After graduating from Columbia, Schrag supported herself by selling comics on the street in her neighborhood of Williamsburg, Brooklyn. She was also an art instructor in an after-school program in Bedford-Stuyvesant and, in the fall of 2004, taught a graphic novel workshop at the New School. All the while, she continued to work on her comics — drawing, writing, and inking in her usual tireless and compulsive way. But the solitude of that life was beginning to take its toll.

“I was going crazy drawing comics in New York,” she says, “living in a windowless basement and always feeling like I was on the verge of some kind of nervous breakdown.”

Schrag’s career then took an unexpected turn. Her entertainment lawyer, whom she had hired after being approached by Killer Films, also represented Rose Troche, then an executive producer on The L Word. The lawyer gave Troche two versions of Potential, the book and Schrag’s screenplay, and on the strength of those writing samples Schrag was given a meeting with Troche and L Word creator Ilene Chaiken. The meeting, which took place in February 2005, ended in Schrag’s being offered a job to write for the show. Two weeks later, she moved to Los Angeles.

On the face of it, the transition from cartoonist to television writer might seem a difficult one: the cartoonist, after all, has full creative control over her material, whereas the TV writer is part of a much larger creative team. But Schrag welcomed the change.

“Being able to write about these fictional characters was so exciting,” she says. “I was so used to writing about myself.”

There are, of course, other advantages to writing for a hit TV show: good money, a dose of fame, and the excitement of being part of a cultural phenomenon — The L Word, which follows the lives of a close-knit group of lesbians in Los Angeles, is one of Showtime’s most popular series, buoyed by a fiercely devoted fan base.

“Working for The L Word is so fun and wonderful, and it’s improving my writing in so many ways,” Schrag says. “What I like most about it is the collaborative part. With this job, we sit around in a room and just talk and laugh all day, coming up with stories, and it’s just the most fun job I could ever imagine.”

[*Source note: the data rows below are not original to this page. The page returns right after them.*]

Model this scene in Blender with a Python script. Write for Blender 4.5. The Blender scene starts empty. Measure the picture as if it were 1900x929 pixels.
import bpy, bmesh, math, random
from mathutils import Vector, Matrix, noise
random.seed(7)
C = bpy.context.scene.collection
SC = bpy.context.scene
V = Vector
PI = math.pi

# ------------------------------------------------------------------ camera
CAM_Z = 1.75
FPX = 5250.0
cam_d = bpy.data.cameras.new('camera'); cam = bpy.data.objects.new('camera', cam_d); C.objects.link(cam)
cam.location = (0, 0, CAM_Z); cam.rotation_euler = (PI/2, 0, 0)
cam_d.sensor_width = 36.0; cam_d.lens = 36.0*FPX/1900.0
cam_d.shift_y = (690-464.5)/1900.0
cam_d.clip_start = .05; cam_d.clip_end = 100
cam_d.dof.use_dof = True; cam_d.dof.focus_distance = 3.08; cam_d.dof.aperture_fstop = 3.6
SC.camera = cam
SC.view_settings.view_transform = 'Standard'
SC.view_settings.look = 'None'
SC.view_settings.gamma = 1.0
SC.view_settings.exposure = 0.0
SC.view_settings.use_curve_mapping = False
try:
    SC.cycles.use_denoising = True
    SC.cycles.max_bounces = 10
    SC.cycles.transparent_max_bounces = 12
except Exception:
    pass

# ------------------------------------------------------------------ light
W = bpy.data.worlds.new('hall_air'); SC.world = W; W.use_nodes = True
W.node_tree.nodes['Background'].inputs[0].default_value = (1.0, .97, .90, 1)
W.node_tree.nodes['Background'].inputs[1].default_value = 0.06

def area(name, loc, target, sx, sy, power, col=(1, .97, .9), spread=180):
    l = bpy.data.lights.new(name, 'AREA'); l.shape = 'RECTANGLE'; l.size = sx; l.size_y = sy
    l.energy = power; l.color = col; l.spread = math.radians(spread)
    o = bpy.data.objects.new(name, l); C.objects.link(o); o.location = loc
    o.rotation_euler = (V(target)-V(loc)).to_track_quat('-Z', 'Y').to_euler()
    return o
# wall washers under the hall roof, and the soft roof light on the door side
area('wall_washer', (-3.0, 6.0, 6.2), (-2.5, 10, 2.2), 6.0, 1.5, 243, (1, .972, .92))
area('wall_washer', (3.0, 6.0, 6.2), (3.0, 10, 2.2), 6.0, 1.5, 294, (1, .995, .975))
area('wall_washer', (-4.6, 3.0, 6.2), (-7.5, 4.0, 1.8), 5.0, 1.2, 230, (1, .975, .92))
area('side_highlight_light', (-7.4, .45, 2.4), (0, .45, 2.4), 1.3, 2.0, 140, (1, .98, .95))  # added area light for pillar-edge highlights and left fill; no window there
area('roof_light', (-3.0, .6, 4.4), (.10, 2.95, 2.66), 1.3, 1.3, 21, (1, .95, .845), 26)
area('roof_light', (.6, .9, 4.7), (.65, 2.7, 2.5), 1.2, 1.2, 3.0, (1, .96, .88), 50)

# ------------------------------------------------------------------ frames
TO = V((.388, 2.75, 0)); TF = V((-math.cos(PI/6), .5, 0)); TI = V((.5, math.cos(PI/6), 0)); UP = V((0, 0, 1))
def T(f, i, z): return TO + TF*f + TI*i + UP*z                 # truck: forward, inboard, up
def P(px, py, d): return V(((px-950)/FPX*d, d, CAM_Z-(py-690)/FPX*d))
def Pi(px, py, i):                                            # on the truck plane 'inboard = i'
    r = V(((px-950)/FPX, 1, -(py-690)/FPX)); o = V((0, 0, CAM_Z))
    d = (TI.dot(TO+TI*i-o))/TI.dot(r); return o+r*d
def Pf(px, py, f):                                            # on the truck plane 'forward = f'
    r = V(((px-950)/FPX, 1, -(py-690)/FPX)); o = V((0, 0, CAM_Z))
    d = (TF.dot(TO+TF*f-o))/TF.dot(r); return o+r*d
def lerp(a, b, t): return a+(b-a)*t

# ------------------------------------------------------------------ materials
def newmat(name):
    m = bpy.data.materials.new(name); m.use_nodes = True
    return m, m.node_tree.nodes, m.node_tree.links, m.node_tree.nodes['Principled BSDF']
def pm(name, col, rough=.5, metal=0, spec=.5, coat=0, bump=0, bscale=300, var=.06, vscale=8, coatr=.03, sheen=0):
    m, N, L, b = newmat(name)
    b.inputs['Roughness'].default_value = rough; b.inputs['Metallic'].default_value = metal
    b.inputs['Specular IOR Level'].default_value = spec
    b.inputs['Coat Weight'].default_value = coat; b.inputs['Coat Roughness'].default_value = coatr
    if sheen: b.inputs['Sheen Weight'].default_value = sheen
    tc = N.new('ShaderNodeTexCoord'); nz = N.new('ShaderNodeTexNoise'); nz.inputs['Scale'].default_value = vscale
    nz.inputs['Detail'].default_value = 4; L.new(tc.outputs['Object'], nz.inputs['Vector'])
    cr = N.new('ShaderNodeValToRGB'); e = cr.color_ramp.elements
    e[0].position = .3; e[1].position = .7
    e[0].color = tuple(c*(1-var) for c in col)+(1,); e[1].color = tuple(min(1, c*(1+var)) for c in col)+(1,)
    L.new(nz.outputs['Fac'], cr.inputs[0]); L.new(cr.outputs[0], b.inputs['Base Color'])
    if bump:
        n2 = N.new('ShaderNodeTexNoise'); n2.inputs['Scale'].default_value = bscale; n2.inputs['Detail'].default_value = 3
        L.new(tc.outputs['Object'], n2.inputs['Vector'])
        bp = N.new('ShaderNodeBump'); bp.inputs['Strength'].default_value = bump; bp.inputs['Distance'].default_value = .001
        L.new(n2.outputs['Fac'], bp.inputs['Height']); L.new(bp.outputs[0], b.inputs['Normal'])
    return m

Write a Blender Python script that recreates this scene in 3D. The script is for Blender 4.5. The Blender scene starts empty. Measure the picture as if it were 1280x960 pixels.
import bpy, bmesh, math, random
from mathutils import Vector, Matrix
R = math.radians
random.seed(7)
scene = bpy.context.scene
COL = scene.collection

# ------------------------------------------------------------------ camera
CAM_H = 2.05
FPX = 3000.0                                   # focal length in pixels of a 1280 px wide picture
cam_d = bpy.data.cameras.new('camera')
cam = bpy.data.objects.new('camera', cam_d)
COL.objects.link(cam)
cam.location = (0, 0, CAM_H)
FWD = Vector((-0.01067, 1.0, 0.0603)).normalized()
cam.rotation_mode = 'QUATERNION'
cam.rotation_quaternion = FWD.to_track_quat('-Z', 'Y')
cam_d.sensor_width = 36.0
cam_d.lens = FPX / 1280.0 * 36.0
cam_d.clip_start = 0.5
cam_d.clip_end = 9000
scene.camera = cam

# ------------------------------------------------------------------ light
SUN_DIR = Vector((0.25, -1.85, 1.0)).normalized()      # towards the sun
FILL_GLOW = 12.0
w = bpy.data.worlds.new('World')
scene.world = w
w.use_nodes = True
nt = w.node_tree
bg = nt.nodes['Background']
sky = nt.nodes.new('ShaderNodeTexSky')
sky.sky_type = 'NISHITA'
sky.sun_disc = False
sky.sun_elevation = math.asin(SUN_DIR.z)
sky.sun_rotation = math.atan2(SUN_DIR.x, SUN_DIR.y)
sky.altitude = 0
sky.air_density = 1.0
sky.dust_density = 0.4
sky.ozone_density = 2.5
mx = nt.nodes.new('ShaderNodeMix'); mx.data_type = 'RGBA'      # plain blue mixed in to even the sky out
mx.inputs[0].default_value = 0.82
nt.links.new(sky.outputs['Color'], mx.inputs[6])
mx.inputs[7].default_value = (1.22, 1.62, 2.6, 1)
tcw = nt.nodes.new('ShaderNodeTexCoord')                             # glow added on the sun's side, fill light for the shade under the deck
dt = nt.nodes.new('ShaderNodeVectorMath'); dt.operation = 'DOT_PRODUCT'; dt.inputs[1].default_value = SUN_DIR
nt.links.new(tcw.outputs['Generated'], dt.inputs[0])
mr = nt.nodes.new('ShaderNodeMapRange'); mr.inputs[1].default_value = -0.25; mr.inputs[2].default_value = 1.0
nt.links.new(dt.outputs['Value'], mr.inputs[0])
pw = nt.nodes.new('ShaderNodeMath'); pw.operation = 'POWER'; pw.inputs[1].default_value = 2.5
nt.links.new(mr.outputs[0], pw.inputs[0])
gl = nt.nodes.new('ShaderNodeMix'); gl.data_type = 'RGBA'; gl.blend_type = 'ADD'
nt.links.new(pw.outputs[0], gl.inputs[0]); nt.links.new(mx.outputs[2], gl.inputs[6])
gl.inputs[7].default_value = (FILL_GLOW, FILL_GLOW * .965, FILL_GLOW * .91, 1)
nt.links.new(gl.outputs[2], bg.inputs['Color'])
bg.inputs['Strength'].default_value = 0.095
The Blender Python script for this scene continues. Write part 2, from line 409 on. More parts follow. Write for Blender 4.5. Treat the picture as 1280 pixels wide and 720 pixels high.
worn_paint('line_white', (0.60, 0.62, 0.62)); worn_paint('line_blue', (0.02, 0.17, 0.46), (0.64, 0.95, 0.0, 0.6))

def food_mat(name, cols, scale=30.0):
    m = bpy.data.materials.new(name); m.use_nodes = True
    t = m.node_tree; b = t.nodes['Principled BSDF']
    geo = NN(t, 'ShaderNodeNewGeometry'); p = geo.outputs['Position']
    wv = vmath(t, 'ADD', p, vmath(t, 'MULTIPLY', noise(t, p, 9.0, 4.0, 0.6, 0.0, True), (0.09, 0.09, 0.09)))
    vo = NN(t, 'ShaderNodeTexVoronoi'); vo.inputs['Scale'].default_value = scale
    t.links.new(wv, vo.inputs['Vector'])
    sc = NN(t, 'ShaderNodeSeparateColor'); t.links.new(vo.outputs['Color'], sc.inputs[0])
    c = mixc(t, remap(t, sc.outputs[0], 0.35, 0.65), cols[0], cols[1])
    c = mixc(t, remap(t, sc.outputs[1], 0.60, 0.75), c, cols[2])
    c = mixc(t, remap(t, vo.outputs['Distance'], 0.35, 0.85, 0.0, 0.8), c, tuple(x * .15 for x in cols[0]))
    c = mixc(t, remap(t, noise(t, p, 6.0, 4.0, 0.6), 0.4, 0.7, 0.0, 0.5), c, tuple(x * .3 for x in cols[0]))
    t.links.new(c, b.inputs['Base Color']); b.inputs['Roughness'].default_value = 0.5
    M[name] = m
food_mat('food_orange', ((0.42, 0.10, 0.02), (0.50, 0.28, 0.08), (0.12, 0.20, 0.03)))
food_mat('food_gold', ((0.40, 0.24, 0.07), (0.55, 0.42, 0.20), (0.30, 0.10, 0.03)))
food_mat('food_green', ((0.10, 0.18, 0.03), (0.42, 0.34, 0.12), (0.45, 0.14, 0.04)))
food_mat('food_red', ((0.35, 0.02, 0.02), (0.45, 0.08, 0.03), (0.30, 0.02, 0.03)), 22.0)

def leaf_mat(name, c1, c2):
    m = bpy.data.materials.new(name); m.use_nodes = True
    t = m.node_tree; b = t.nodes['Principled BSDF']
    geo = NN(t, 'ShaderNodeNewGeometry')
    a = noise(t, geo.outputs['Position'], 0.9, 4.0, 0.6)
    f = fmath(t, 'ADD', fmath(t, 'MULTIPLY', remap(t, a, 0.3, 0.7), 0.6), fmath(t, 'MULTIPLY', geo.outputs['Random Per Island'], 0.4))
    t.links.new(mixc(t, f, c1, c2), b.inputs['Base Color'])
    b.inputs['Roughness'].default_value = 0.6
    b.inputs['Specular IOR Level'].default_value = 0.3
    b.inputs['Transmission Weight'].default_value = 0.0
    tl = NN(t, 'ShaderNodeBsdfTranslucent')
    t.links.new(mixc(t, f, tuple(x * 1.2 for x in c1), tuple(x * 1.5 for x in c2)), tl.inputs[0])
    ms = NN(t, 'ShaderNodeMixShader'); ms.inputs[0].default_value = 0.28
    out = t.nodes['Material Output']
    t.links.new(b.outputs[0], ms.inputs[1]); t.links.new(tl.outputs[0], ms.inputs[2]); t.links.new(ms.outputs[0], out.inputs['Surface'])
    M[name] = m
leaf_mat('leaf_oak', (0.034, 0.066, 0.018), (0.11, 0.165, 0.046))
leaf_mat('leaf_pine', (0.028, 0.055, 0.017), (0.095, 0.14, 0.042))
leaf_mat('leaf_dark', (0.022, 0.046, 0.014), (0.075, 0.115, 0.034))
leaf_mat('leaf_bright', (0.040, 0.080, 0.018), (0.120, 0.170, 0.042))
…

While she continues to dedicate herself to The L Word, Schrag is still completing Likewise, as well as a series of short comics called Linen and Things that spans her childhood to the present. In addition, she’s working with an editor at Viking Books on an anthology of comics about middle school, which will include reprinted material by Dan Clowes, Joe Matt, Gabrielle Bell, Ariel Bordeaux, and two of Schrag’s own pieces. And while she plans to return to The L Word for the next season, she leaves no doubt as to where her deepest commitment lies.

“Comics,” she says, “are the most intimate, personal work I’ll ever do.”